» The problem: Copy all the material that follows, keeping every character the same.

══════

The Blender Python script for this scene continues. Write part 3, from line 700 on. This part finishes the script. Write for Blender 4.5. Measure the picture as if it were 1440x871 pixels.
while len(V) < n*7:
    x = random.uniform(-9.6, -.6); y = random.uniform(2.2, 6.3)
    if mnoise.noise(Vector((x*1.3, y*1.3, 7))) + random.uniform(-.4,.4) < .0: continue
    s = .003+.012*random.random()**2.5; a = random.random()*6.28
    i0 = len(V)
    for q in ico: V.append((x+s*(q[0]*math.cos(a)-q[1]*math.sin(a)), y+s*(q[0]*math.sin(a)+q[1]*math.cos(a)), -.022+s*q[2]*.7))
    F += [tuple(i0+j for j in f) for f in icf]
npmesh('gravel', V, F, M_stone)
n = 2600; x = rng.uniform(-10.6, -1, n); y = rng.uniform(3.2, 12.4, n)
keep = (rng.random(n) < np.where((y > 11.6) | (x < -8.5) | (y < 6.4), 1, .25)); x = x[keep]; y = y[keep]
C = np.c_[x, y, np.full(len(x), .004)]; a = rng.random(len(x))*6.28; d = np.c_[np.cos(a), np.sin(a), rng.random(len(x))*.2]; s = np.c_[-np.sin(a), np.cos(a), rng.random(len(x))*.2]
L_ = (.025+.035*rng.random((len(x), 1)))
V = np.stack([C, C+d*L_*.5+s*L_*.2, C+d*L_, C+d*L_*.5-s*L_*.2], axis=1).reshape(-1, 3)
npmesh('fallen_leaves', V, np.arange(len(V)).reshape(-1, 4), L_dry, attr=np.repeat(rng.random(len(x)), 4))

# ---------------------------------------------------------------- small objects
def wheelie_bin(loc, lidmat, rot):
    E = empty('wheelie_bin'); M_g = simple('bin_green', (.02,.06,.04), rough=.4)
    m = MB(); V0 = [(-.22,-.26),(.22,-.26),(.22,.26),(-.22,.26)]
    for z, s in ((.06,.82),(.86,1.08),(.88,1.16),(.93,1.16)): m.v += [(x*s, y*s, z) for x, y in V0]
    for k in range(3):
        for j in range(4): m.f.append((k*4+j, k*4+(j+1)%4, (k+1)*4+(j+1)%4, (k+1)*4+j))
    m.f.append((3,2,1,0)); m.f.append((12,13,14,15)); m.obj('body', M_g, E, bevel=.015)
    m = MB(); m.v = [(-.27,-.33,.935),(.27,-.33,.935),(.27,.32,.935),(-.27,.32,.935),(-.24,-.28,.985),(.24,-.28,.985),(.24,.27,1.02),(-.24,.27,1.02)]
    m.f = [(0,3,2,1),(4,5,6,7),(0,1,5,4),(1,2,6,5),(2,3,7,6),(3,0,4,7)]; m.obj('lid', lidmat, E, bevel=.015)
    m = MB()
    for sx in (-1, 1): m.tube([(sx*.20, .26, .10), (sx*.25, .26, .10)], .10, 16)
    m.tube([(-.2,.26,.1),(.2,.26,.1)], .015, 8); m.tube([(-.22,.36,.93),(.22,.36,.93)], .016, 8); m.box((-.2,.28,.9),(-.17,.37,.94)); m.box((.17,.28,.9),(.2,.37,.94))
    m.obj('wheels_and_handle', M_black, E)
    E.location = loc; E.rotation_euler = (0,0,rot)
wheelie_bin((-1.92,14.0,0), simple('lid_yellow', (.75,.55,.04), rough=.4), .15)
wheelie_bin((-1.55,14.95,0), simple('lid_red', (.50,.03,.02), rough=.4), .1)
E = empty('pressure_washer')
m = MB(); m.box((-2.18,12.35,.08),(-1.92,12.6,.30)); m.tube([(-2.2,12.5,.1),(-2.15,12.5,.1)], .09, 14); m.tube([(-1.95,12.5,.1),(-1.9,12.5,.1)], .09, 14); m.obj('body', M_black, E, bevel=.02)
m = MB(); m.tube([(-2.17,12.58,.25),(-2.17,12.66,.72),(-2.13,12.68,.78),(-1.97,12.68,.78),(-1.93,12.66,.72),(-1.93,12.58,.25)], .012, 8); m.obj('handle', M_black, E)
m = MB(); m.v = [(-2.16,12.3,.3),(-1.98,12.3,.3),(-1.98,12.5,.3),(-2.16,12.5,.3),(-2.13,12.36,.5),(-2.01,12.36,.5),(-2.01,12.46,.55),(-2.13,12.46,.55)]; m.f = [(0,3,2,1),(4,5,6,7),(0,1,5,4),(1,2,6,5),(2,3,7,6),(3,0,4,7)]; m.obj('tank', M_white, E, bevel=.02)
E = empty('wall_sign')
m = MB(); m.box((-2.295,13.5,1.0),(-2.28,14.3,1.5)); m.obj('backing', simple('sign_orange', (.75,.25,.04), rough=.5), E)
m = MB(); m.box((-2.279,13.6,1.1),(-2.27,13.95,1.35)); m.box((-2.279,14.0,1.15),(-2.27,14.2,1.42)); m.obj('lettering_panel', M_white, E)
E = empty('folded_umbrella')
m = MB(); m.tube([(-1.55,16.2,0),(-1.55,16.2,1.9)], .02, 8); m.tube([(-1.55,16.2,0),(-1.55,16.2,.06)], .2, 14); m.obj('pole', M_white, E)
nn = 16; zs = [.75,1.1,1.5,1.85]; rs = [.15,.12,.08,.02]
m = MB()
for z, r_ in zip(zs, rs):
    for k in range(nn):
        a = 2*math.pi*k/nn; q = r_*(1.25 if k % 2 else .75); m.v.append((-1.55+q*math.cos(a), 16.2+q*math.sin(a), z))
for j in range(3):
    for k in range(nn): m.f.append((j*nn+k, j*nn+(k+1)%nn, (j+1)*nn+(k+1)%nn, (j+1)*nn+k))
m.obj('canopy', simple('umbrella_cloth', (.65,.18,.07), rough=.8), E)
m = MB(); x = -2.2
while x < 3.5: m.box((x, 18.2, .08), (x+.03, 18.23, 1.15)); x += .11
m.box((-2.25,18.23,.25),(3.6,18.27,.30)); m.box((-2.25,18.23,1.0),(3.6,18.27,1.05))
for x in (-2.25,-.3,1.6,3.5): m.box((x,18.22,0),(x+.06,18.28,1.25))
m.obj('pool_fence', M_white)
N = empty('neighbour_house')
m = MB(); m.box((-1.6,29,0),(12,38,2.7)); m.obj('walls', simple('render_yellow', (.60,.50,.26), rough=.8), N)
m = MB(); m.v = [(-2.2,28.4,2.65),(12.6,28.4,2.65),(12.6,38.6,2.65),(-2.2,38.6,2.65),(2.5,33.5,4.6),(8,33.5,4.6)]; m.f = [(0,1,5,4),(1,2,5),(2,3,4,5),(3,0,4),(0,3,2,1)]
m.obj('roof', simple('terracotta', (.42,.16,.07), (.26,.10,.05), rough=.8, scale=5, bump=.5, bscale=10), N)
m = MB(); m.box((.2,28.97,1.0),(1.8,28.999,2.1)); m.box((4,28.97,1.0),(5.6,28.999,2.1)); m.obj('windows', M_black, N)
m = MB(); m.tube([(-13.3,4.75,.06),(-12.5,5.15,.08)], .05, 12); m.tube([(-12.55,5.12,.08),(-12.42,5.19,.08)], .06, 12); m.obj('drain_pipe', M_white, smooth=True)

══════

» Completed exercise:
The Blender Python script for this scene continues. Write part 3, from line 700 on. This part finishes the script. Write for Blender 4.5. Measure the picture as if it were 1440x871 pixels.
while len(V) < n*7:
    x = random.uniform(-9.6, -.6); y = random.uniform(2.2, 6.3)
    if mnoise.noise(Vector((x*1.3, y*1.3, 7))) + random.uniform(-.4,.4) < .0: continue
    s = .003+.012*random.random()**2.5; a = random.random()*6.28
    i0 = len(V)
    for q in ico: V.append((x+s*(q[0]*math.cos(a)-q[1]*math.sin(a)), y+s*(q[0]*math.sin(a)+q[1]*math.cos(a)), -.022+s*q[2]*.7))
    F += [tuple(i0+j for j in f) for f in icf]
npmesh('gravel', V, F, M_stone)
n = 2600; x = rng.uniform(-10.6, -1, n); y = rng.uniform(3.2, 12.4, n)
keep = (rng.random(n) < np.where((y > 11.6) | (x < -8.5) | (y < 6.4), 1, .25)); x = x[keep]; y = y[keep]
C = np.c_[x, y, np.full(len(x), .004)]; a = rng.random(len(x))*6.28; d = np.c_[np.cos(a), np.sin(a), rng.random(len(x))*.2]; s = np.c_[-np.sin(a), np.cos(a), rng.random(len(x))*.2]
L_ = (.025+.035*rng.random((len(x), 1)))
V = np.stack([C, C+d*L_*.5+s*L_*.2, C+d*L_, C+d*L_*.5-s*L_*.2], axis=1).reshape(-1, 3)
npmesh('fallen_leaves', V, np.arange(len(V)).reshape(-1, 4), L_dry, attr=np.repeat(rng.random(len(x)), 4))

# ---------------------------------------------------------------- small objects
def wheelie_bin(loc, lidmat, rot):
    E = empty('wheelie_bin'); M_g = simple('bin_green', (.02,.06,.04), rough=.4)
    m = MB(); V0 = [(-.22,-.26),(.22,-.26),(.22,.26),(-.22,.26)]
    for z, s in ((.06,.82),(.86,1.08),(.88,1.16),(.93,1.16)): m.v += [(x*s, y*s, z) for x, y in V0]
    for k in range(3):
        for j in range(4): m.f.append((k*4+j, k*4+(j+1)%4, (k+1)*4+(j+1)%4, (k+1)*4+j))
    m.f.append((3,2,1,0)); m.f.append((12,13,14,15)); m.obj('body', M_g, E, bevel=.015)
    m = MB(); m.v = [(-.27,-.33,.935),(.27,-.33,.935),(.27,.32,.935),(-.27,.32,.935),(-.24,-.28,.985),(.24,-.28,.985),(.24,.27,1.02),(-.24,.27,1.02)]
    m.f = [(0,3,2,1),(4,5,6,7),(0,1,5,4),(1,2,6,5),(2,3,7,6),(3,0,4,7)]; m.obj('lid', lidmat, E, bevel=.015)
    m = MB()
    for sx in (-1, 1): m.tube([(sx*.20, .26, .10), (sx*.25, .26, .10)], .10, 16)
    m.tube([(-.2,.26,.1),(.2,.26,.1)], .015, 8); m.tube([(-.22,.36,.93),(.22,.36,.93)], .016, 8); m.box((-.2,.28,.9),(-.17,.37,.94)); m.box((.17,.28,.9),(.2,.37,.94))
    m.obj('wheels_and_handle', M_black, E)
    E.location = loc; E.rotation_euler = (0,0,rot)
wheelie_bin((-1.92,14.0,0), simple('lid_yellow', (.75,.55,.04), rough=.4), .15)
wheelie_bin((-1.55,14.95,0), simple('lid_red', (.50,.03,.02), rough=.4), .1)
E = empty('pressure_washer')
m = MB(); m.box((-2.18,12.35,.08),(-1.92,12.6,.30)); m.tube([(-2.2,12.5,.1),(-2.15,12.5,.1)], .09, 14); m.tube([(-1.95,12.5,.1),(-1.9,12.5,.1)], .09, 14); m.obj('body', M_black, E, bevel=.02)
m = MB(); m.tube([(-2.17,12.58,.25),(-2.17,12.66,.72),(-2.13,12.68,.78),(-1.97,12.68,.78),(-1.93,12.66,.72),(-1.93,12.58,.25)], .012, 8); m.obj('handle', M_black, E)
m = MB(); m.v = [(-2.16,12.3,.3),(-1.98,12.3,.3),(-1.98,12.5,.3),(-2.16,12.5,.3),(-2.13,12.36,.5),(-2.01,12.36,.5),(-2.01,12.46,.55),(-2.13,12.46,.55)]; m.f = [(0,3,2,1),(4,5,6,7),(0,1,5,4),(1,2,6,5),(2,3,7,6),(3,0,4,7)]; m.obj('tank', M_white, E, bevel=.02)
E = empty('wall_sign')
m = MB(); m.box((-2.295,13.5,1.0),(-2.28,14.3,1.5)); m.obj('backing', simple('sign_orange', (.75,.25,.04), rough=.5), E)
m = MB(); m.box((-2.279,13.6,1.1),(-2.27,13.95,1.35)); m.box((-2.279,14.0,1.15),(-2.27,14.2,1.42)); m.obj('lettering_panel', M_white, E)
E = empty('folded_umbrella')
m = MB(); m.tube([(-1.55,16.2,0),(-1.55,16.2,1.9)], .02, 8); m.tube([(-1.55,16.2,0),(-1.55,16.2,.06)], .2, 14); m.obj('pole', M_white, E)
nn = 16; zs = [.75,1.1,1.5,1.85]; rs = [.15,.12,.08,.02]
m = MB()
for z, r_ in zip(zs, rs):
    for k in range(nn):
        a = 2*math.pi*k/nn; q = r_*(1.25 if k % 2 else .75); m.v.append((-1.55+q*math.cos(a), 16.2+q*math.sin(a), z))
for j in range(3):
    for k in range(nn): m.f.append((j*nn+k, j*nn+(k+1)%nn, (j+1)*nn+(k+1)%nn, (j+1)*nn+k))
m.obj('canopy', simple('umbrella_cloth', (.65,.18,.07), rough=.8), E)
m = MB(); x = -2.2
while x < 3.5: m.box((x, 18.2, .08), (x+.03, 18.23, 1.15)); x += .11
m.box((-2.25,18.23,.25),(3.6,18.27,.30)); m.box((-2.25,18.23,1.0),(3.6,18.27,1.05))
for x in (-2.25,-.3,1.6,3.5): m.box((x,18.22,0),(x+.06,18.28,1.25))
m.obj('pool_fence', M_white)
N = empty('neighbour_house')
m = MB(); m.box((-1.6,29,0),(12,38,2.7)); m.obj('walls', simple('render_yellow', (.60,.50,.26), rough=.8), N)
m = MB(); m.v = [(-2.2,28.4,2.65),(12.6,28.4,2.65),(12.6,38.6,2.65),(-2.2,38.6,2.65),(2.5,33.5,4.6),(8,33.5,4.6)]; m.f = [(0,1,5,4),(1,2,5),(2,3,4,5),(3,0,4),(0,3,2,1)]
m.obj('roof', simple('terracotta', (.42,.16,.07), (.26,.10,.05), rough=.8, scale=5, bump=.5, bscale=10), N)
m = MB(); m.box((.2,28.97,1.0),(1.8,28.999,2.1)); m.box((4,28.97,1.0),(5.6,28.999,2.1)); m.obj('windows', M_black, N)
m = MB(); m.tube([(-13.3,4.75,.06),(-12.5,5.15,.08)], .05, 12); m.tube([(-12.55,5.12,.08),(-12.42,5.19,.08)], .06, 12); m.obj('drain_pipe', M_white, smooth=True)